Material:
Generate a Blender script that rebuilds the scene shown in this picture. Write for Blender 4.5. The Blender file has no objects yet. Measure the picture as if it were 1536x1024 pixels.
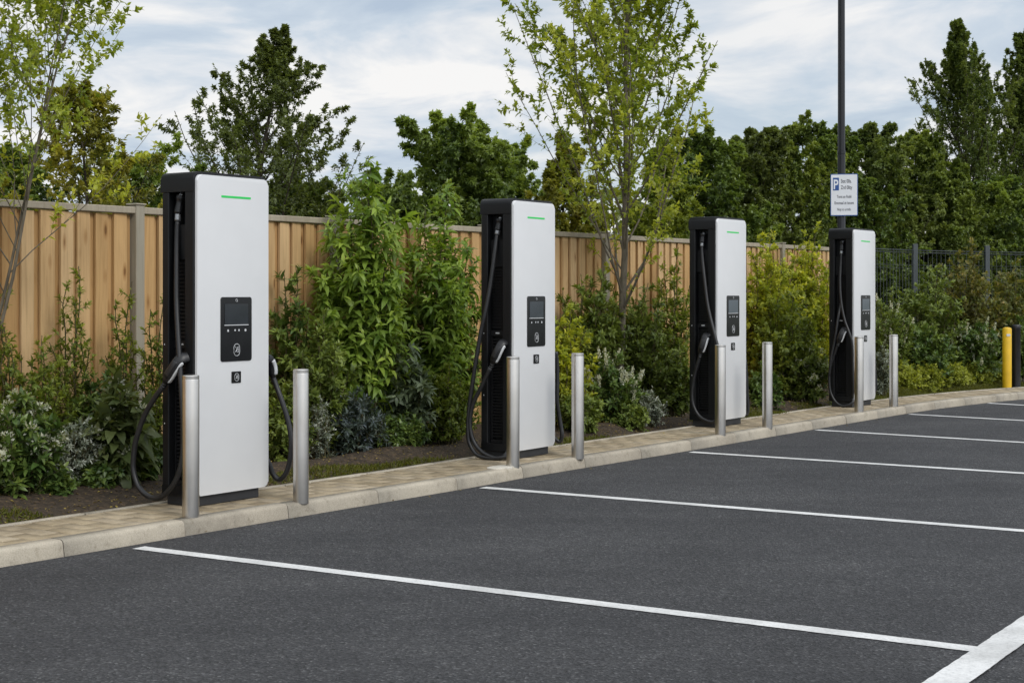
import bpy, bmesh, math, random
import numpy as np
from mathutils import Vector, Matrix

SC = bpy.context.scene
COL = SC.collection
F, HZ, CZ, PZ = 2300.0, 439.5, 1.53, 0.095      # lens in photo pixels, horizon row, eye height, paving height
PI = math.pi

# ------------------------------------------------------------------ helpers
def tag(o, label=None, cat=None, group=None, kind=None):
    if label: o['label'] = label
    if cat: o['category'] = cat
    if group: o['group'] = group
    if kind: o['kind'] = kind
    return o

def empty(name, loc, rz, label, cat, group=None):
    o = bpy.data.objects.new(name, None); COL.objects.link(o)
    o.location = loc; o.rotation_euler = (0, 0, rz); o.empty_display_size = .2
    return tag(o, label, cat, group)

def link(name, me, mat=None, parent=None):
    o = bpy.data.objects.new(name, me); COL.objects.link(o)
    if mat: 
        me.materials.clear(); me.materials.append(mat)
    if parent: o.parent = parent
    return o

def norm(a):
    a = np.asarray(a, float)
    return a / np.maximum(np.linalg.norm(a, axis=-1, keepdims=True), 1e-9)

class MB:
    """numpy mesh collector"""
    def __init__(s): s.v = []; s.f = {3: [], 4: []}; s.n = 0; s.t = []
    def add(s, v, f, tint=None):
        v = np.asarray(v, float).reshape(-1, 3); f = np.asarray(f, int)
        s.v.append(v); s.f[f.shape[1]].append(f + s.n)
        s.t.append(np.zeros(len(v)) if tint is None else np.broadcast_to(np.asarray(tint, float), (len(v),)).copy())
        s.n += len(v)
    def add2(s, v, f3, f4, tint):
        v = np.asarray(v, float).reshape(-1, 3)
        s.v.append(v); s.f[3].append(f3 + s.n); s.f[4].append(f4 + s.n); s.t.append(tint); s.n += len(v)
    def mesh(s, name, smooth=False):
        me = bpy.data.meshes.new(name)
        if not s.n: return me
        V = np.concatenate(s.v).astype(np.float32)
        F3 = np.concatenate(s.f[3]) if s.f[3] else np.zeros((0, 3), int)
        F4 = np.concatenate(s.f[4]) if s.f[4] else np.zeros((0, 4), int)
        loops = np.concatenate([F3.ravel(), F4.ravel()]).astype(np.int32)
        tot = np.concatenate([np.full(len(F3), 3), np.full(len(F4), 4)]).astype(np.int32)
        st = np.concatenate([[0], np.cumsum(tot)[:-1]]).astype(np.int32)
        me.vertices.add(len(V)); me.vertices.foreach_set('co', V.ravel())
        me.loops.add(len(loops)); me.loops.foreach_set('vertex_index', loops)
        me.polygons.add(len(tot)); me.polygons.foreach_set('loop_start', st); me.polygons.foreach_set('loop_total', tot)
        if smooth: me.polygons.foreach_set('use_smooth', np.ones(len(tot), bool))
        a = me.attributes.new('tint', 'FLOAT', 'POINT'); a.data.foreach_set('value', np.concatenate(s.t).astype(np.float32))
        me.update(); me.validate()
        return me

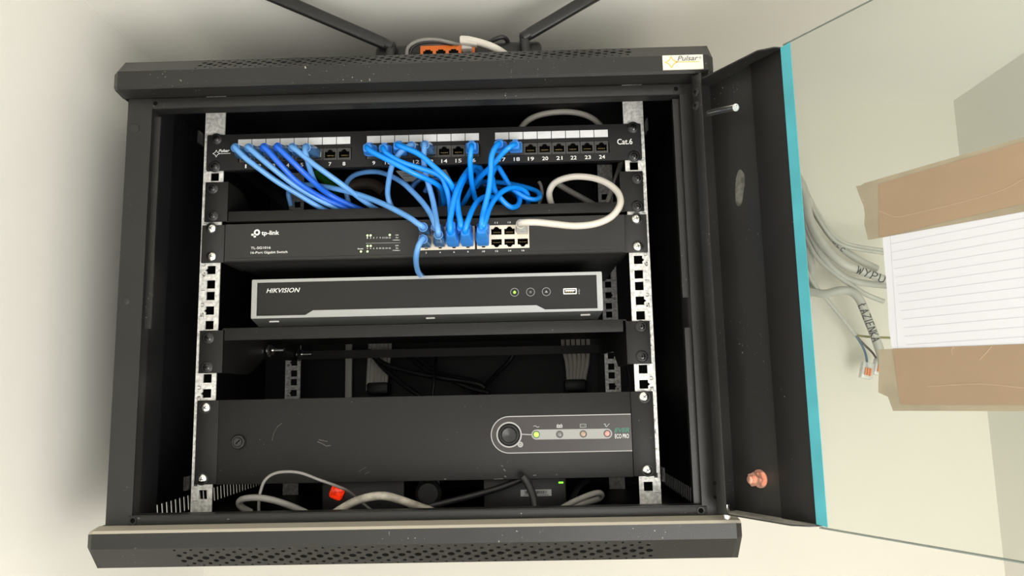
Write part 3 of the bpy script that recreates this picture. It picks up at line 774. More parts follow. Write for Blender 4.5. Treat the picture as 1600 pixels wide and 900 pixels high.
q = MB().use('grey_print'); c = P(904.8, 455, YL); f2 = XZ(YL)
q.stroke([(c.x, c.z - .0028), (c.x, c.z + .0028)], .0005, f2); q.stroke([(c.x - .0012, c.z + .0004), (c.x, c.z - .0010)], .0004, f2); q.stroke([(c.x + .0012, c.z + .0012), (c.x, c.z - .0002)], .0004, f2)
q.lathe(Vector((c.x, YL, c.z - .0026)), FRONT, [(0, .0007), (.0002, .0007)], 10); q.build('usb_symbol', nv)

# ---- uninterruptible power supply
up_ = empty('power_supply_unit', (0, 0, .0168), 'black battery backup at the foot of the rack with round button and green light', 'power supply')
Yu = -.004; ZU0, ZU1 = .0170, .1030
q = MB().use('panel').box(-.2155, .2155, -.0010, .30, ZU0 + .001, ZU1 - .001, .001); q.build('case', up_)
q = MB().use('panel').box(-.2168, .2168, Yu, -.0012, ZU0 - .0004, ZU1 + .0008, .0006); fp = q.build('faceplate', up_)
for sx in (-1, 1):
    q = MB().use('panel'); a, b = sorted((sx * .2172, sx * .2408)); q.box(a, b, -.0030, -.0005, ZU0, ZU1 + .0008, .0006); q.build('rack_ear', up_)
for u, v in ((321, 637), (315.6, 748.6), (1006.6, 620), (1011.8, 735)): rack_screw(up_, u, v, -.0030, 'zinc')
c = P(373.3, 690.5, Yu)
q = MB().use('black').lathe(c, FRONT, [(0, .0078), (.0015, .0078), (.0030, .0066), (.0030, .0055), (.0022, .0052), (.0022, .0048), (.0035, .0042), (.0035, 0)], 28)
q.use('dark').obox(c + FRONT * .0036, Vector((.0022, 0, .0022)), Vector((0, .0002, 0)), Vector((-.0004, 0, .0004))); q.build('fuse_cap', up_)
fn = XZ(Yu); px = .000678
c = P(795.5, 679.3, Yu)
R = .0187
ovl = [(c.x + R * math.cos(math.radians(a)), c.z + R * math.sin(math.radians(a))) for a in range(90, 271, 12)]
xr = .2165
M['upslabel'] = mat('label_film', (.032, .026, .024), .28)
q = MB().use('upslabel').plate(ovl + [(xr, c.z - R), (xr, c.z + R)], [], .0003, fn); lab = q.build('front_label', up_)
f2 = XZ(Yu - .0003)
q = MB().use('grey_print'); q.stroke([(xr, c.z + R)] + ovl + [(xr, c.z - R)], .0009, f2)
q.ring(Vector((c.x, Yu - .0003, c.z)), .0118, .0132, .0003, 40); b = P(838, 679, Yu); b2 = P(948.8, 677.5, Yu)
q.stroke([(c.x + .0130, c.z + .0003), (b.x - .005, b.z)], .0009, f2)
r = .0051
q.use('greyledbar'); q.plate([(b.x + r * math.cos(math.radians(a)), b.z + r * math.sin(math.radians(a))) for a in range(90, 271, 15)] + [(b2.x + r * math.cos(math.radians(a)), b2.z + r * math.sin(math.radians(a))) for a in range(-90, 91, 15)], [], .0002, f2)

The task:
All lines above from the one containing "Write part 3" to the one containing "q.lathe(Vector((c.x, YL, c.z" must be repeated exactly, both lines included, and no others.

Exercise solution:
Write part 3 of the bpy script that recreates this picture. It picks up at line 774. More parts follow. Write for Blender 4.5. Treat the picture as 1600 pixels wide and 900 pixels high.
q = MB().use('grey_print'); c = P(904.8, 455, YL); f2 = XZ(YL)
q.stroke([(c.x, c.z - .0028), (c.x, c.z + .0028)], .0005, f2); q.stroke([(c.x - .0012, c.z + .0004), (c.x, c.z - .0010)], .0004, f2); q.stroke([(c.x + .0012, c.z + .0012), (c.x, c.z - .0002)], .0004, f2)
q.lathe(Vector((c.x, YL, c.z - .0026)), FRONT, [(0, .0007), (.0002, .0007)], 10); q.build('usb_symbol', nv)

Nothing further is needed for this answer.